What is a LTIP?

Long-term incentive plans (or LTIPS) include various remuneration or reward systems for staff, typically senior managers or executives in your business.

If you want to attract top talent and preserve personal investment in your business success, offering an LTIP can be a powerful part of the package.

There isn’t a prescribed form your LTIP has to take, but usually, the employee needs to hit targets or achieve pre-agreed upon goals to earn their bonus.

In essence, if your management team increases the value of your shares, an LTIP recompenses them, usually after three to five trading years.

Options for creating an LTIP reward system

Most LTIPs run for three to five years, so they’re designed to stimulate ongoing progress rather than offer an immediate perk for a good month of work.

You also don’t need to honour the total amount at once, and it doesn’t need to be a cash value.

Some of the popular options for LTIPS include:

  • Restricted stock
  • Employee stock options
  • Performance shares

As you can see, these reward staff with shares in the business, not a payment bonus, so you might need to look at how to value a company UK before assessing the value of the LTIP you’re offering.

Restricted stock LTIPs

Our first option means that the employee receives company ownership shares.
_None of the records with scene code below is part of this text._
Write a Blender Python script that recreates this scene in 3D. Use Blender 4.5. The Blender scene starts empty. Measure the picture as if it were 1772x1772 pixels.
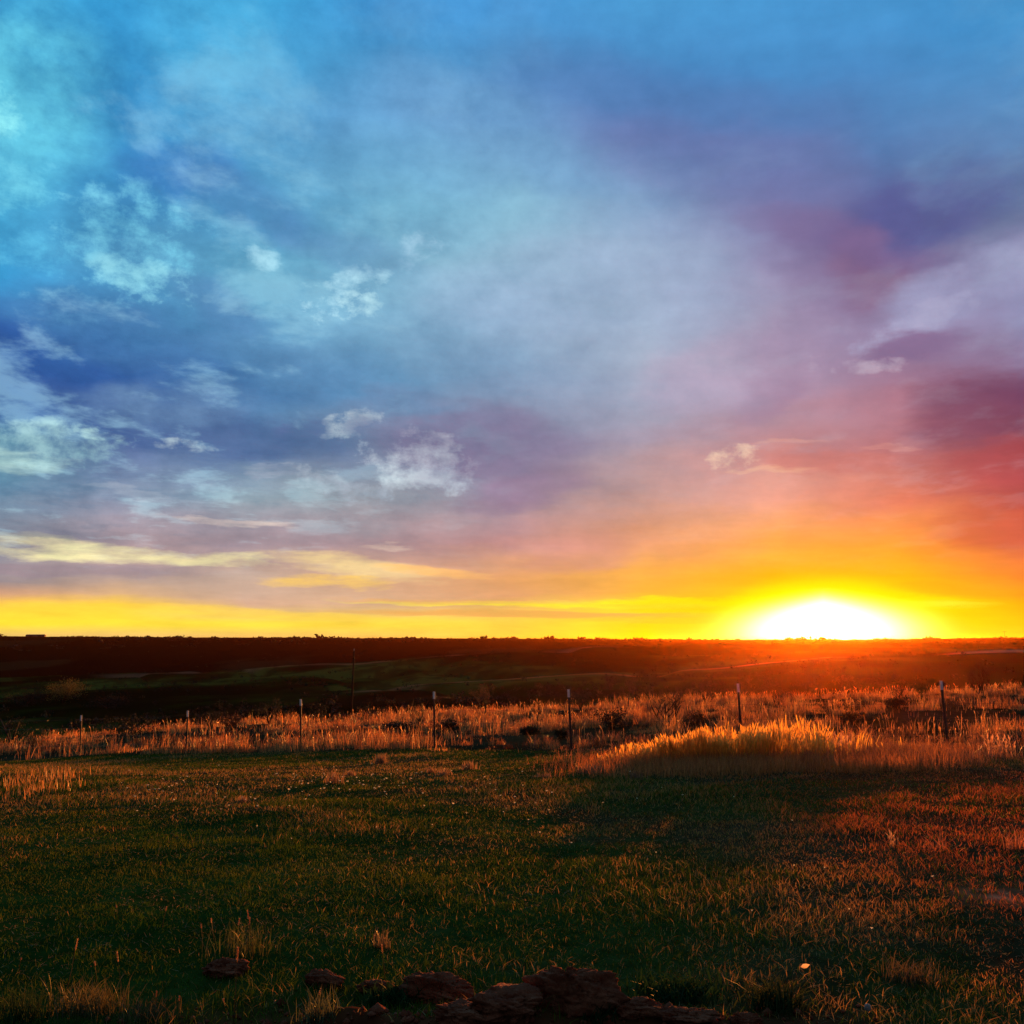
import bpy, math, random
import numpy as np
from mathutils import Vector

rng = np.random.default_rng(7)
random.seed(7)
scene = bpy.context.scene
COL = scene.collection

# ------------------------------------------------------------------ camera
FPX, W = 1739.0, 1772.0
PITCH = math.atan(219 / FPX)
EYE = 1.65
cam_d = bpy.data.cameras.new("camera")
cam_d.angle = 2 * math.atan(886 / FPX)
cam_d.clip_end = 30000
cam_d.clip_start = 0.05
cam = bpy.data.objects.new("camera", cam_d)
COL.objects.link(cam)
cam.location = (0, 0, EYE)
cam.rotation_euler = (math.pi / 2 + PITCH, 0, 0)
scene.camera = cam

scene.view_settings.view_transform = 'Standard'
scene.view_settings.look = 'None'
EXPO = 0.8
scene.view_settings.exposure = EXPO
scene.view_settings.gamma = 1.0
scene.cycles.max_bounces = 5
scene.cycles.diffuse_bounces = 2
scene.cycles.glossy_bounces = 2
scene.cycles.transmission_bounces = 3
scene.cycles.transparent_max_bounces = 4
scene.cycles.volume_bounces = 0

SP, CP = math.sin(PITCH), math.cos(PITCH)


def fwd(y):                       # forward component of the ray through row y (pixels of the photo)
    return FPX * CP - (886 - y) * SP


def slope(y):                     # downward slope of the ray in the forward plane
    return -(FPX * SP + (886 - y) * CP) / fwd(y)


def tanaz(x, y):
    return (x - 886) / fwd(y)


def azel(x, y):
    X, Y, Z = x - 886, fwd(y), FPX * SP + (886 - y) * CP
    return math.degrees(math.atan2(X, Y)), math.degrees(math.atan2(Z, math.hypot(X, Y)))


def lin(c):
    r = []
    for v in c[:3]:
        v = v / 255.0
        r.append(v / 12.92 if v <= 0.04045 else ((v + 0.055) / 1.055) ** 2.4)
    return (r[0], r[1], r[2], 1.0)


# ------------------------------------------------------------------ node helper
class NT:
    def __init__(self, tree):
        self.t = tree
        self.t.nodes.clear()

    def n(self, typ, **kw):
        nd = self.t.nodes.new(typ)
        for k, v in kw.items():
            setattr(nd, k, v)
        return nd

    def put(self, sock, v):
        if hasattr(v, 'is_output'):
            self.t.links.new(v, sock)
        else:
            sock.default_value = v

    def math(self, op, a, b=None, c=None, clamp=False):
        nd = self.n('ShaderNodeMath', operation=op, use_clamp=clamp)
        self.put(nd.inputs[0], a)
        if b is not None:
            self.put(nd.inputs[1], b)
        if c is not None:
            self.put(nd.inputs[2], c)
        return nd.outputs[0]

    def vmath(self, op, a, b=None):
        nd = self.n('ShaderNodeVectorMath', operation=op)
        self.put(nd.inputs[0], a)
        if b is not None:
            self.put(nd.inputs[1], b)
        return nd.outputs[0]

    def comb(self, x, y, z):
        nd = self.n('ShaderNodeCombineXYZ')
        for i, v in enumerate((x, y, z)):
            self.put(nd.inputs[i], v)
        return nd.outputs[0]

    def sep(self, v):
        nd = self.n('ShaderNodeSeparateXYZ')
        self.put(nd.inputs[0], v)
        return nd.outputs

    def noise(self, vec, scale, detail=4, rough=0.55, lac=2.0, dist=0.0, color=False):
        nd = self.n('ShaderNodeTexNoise')
        self.put(nd.inputs['Vector'], vec)
        nd.inputs['Scale'].default_value = scale
        nd.inputs['Detail'].default_value = detail
        nd.inputs['Roughness'].default_value = rough
        nd.inputs['Lacunarity'].default_value = lac
        nd.inputs['Distortion'].default_value = dist
        return nd.outputs['Color' if color else 'Fac']

    def map(self, v, a, b, c=0.0, d=1.0, smooth=False):
        nd = self.n('ShaderNodeMapRange')
        if smooth:
            nd.interpolation_type = 'SMOOTHSTEP'
        self.put(nd.inputs[0], v)
        for i, q in enumerate((a, b, c, d)):
            self.put(nd.inputs[i + 1], q)
        return nd.outputs[0]

    def mix(self, f, a, b, blend='MIX'):
        nd = self.n('ShaderNodeMix', data_type='RGBA', blend_type=blend)
        self.put(nd.inputs[0], f)
        self.put(nd.inputs[6], a)
        self.put(nd.inputs[7], b)
        return nd.outputs[2]

    def ramp(self, f, stops, interp='LINEAR'):
        nd = self.n('ShaderNodeValToRGB')
        cr = nd.color_ramp
        cr.interpolation = interp
        while len(cr.elements) > 1:
            cr.elements.remove(cr.elements[-1])
        cr.elements[0].position = stops[0][0]
        cr.elements[0].color = stops[0][1]
        for p, c in stops[1:]:
            e = cr.elements.new(p)
            e.color = c
        self.put(nd.inputs[0], f)
        return nd.outputs[0]


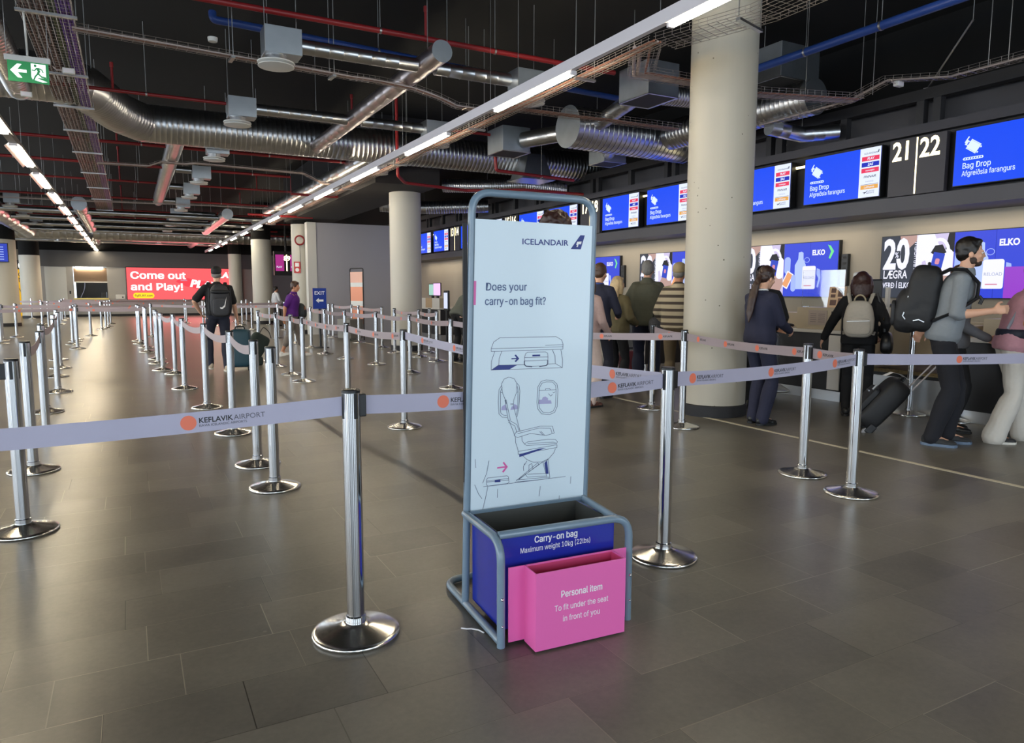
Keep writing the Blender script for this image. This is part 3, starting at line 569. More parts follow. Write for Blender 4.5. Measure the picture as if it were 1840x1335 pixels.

Those shares carry restrictions and can’t be sold.

Your staff member might receive a promissory agreement that they will be issued a set number of shares at a specific date, but they won’t have voting rights until the share transfer.

Restricted stock awards are similar but mean that the shares transfer straight away, so your employee becomes a shareholder with the right to vote.

Employee stock option LTIPS

Next, you might look at offering employee stock options.

This sort of LTIP is best where your contracts provide a 6-month non-compete clause UK since the employee will have the right to buy shares at a fixed date for a set price.

If the company shares have gained value since, the individual can take up the option, buy the shares, and decide whether to sell them for a profit.

Non-compete contracts are essential here since there is a risk that an ex-employee with stock options could potentially impede your share value.

Staff with employee stock options may only be able to buy the shares if they remain on your payroll, so it’s wise to be cautious about the wording of the LTIP agreement.

Performance shares

The third form of LTIP involves performance shares. It is perhaps the most common way to leverage an incentives package to drive more significant growth.

In this scenario, your employee is allocated company shares, depending on whether they hit the performance criteria you’ve agreed on.

Performance share LTIPs are a great way to align managers and shareholders to a common goal, all with the overall aim of improving the value of the business.

Setting up the right LTIP for your start-up business

LTIPs are valuable ways to retain skilled managers, particularly for small start-ups that usually don’t have the capital to offer sizable salaries.

They might be one element of a total compensation package and it’s crucial to evaluate the best ways to incentivise managers to achieve the results you want.

An LTIP could be a viable option for your business if you’re looking for long-term progress. It can be a seamless way to connect employee compensation with the company’s success.